Police officers in the U.S. are under fire again this summer and are taking heat after a few shocking and unacceptable incidents of alleged police brutality, some caught on video and shared widely via social media.

"Tension is building," as the Duluth News Tribune opinion page said recently. "Community-officer relations are fragile and tenuous at best."

But apparently that's elsewhere and not so much here in Minnesota. Polling in June found an overwhelmingly positive view of, and overwhelming support for, law enforcement and officers in our state.

"The survey results demonstrate that recent nationwide events have had a negligible impact on public opinion of 'their' local police in Minnesota," the Minnesota Police and Peace Officers Association said in announcing the poll results. "The Minnesota survey data finds an overwhelmingly positive view of local law enforcement across the state."

Indeed, 90 percent of Minnesotans polled this summer indicated they approved of or strongly approved of the way their "local police force handles its job." The endorsement was equally shared by men (89 percent) and women (91 percent) as well as by Republicans (90 percent) and Democrats (89 percent). Most Minnesotans — 91 percent — feel safe, the results indicated. Suburbanites feel the safest at 98 percent. A full 86 percent of those surveyed said they had mostly positive "personal interactions with the local police," the association reported. Nearly three-fourths characterized their interactions as very positive.
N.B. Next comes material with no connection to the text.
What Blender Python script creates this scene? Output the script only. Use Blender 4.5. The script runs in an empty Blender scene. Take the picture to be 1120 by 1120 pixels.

Public trust seems to be intact, too, in Minnesota; 85 percent of Minnesotans indicated they trusted "local law enforcement officers to use good judgment in their use of deadly force." Suburbanites most trust officers at 91 percent. In rural Minnesota, 85 percent of residents trust the police.

Last month's survey in Minnesota was conducted by Harper Polling of Pennsylvania. It involved 450 registered Minnesota voters and had a margin of error of plus or minus 4.62 percent. The polling was done June 15-16.

"As a profession that has seen a great amount of scrutiny from around the country, it is encouraging to see that the citizens of Minnesota recognize that our state's police officers face life-and-death situations on a daily basis and continue to do their jobs because they truly care about the public that they serve," Dennis Flaherty, executive director of the Minnesota Police and Peace Officers Association, said in a statement that accompanied the poll results. "In Minnesota, we have set high professional standards and reporting for our licensed police officers.

"If you ask cadets coming out of law enforcement programs, they will tell you, they go into this profession to serve the public and to make the communities in which they live and work a better place, and today's public opinion numbers illustrate that the public does in fact believe they are an integral stitch in the cloth of the community," Flaherty said.

While police officers should be held to the highest of standards, the wave of anti-police sentiment that continues to persist in the U.S. this summer permeates from the unfortunate and very wrong actions of only a few officers. There are nearly 900,000 officers nationwide. All but a few deserve the support and respect that clearly is being shown by the vast majority of Minnesotans.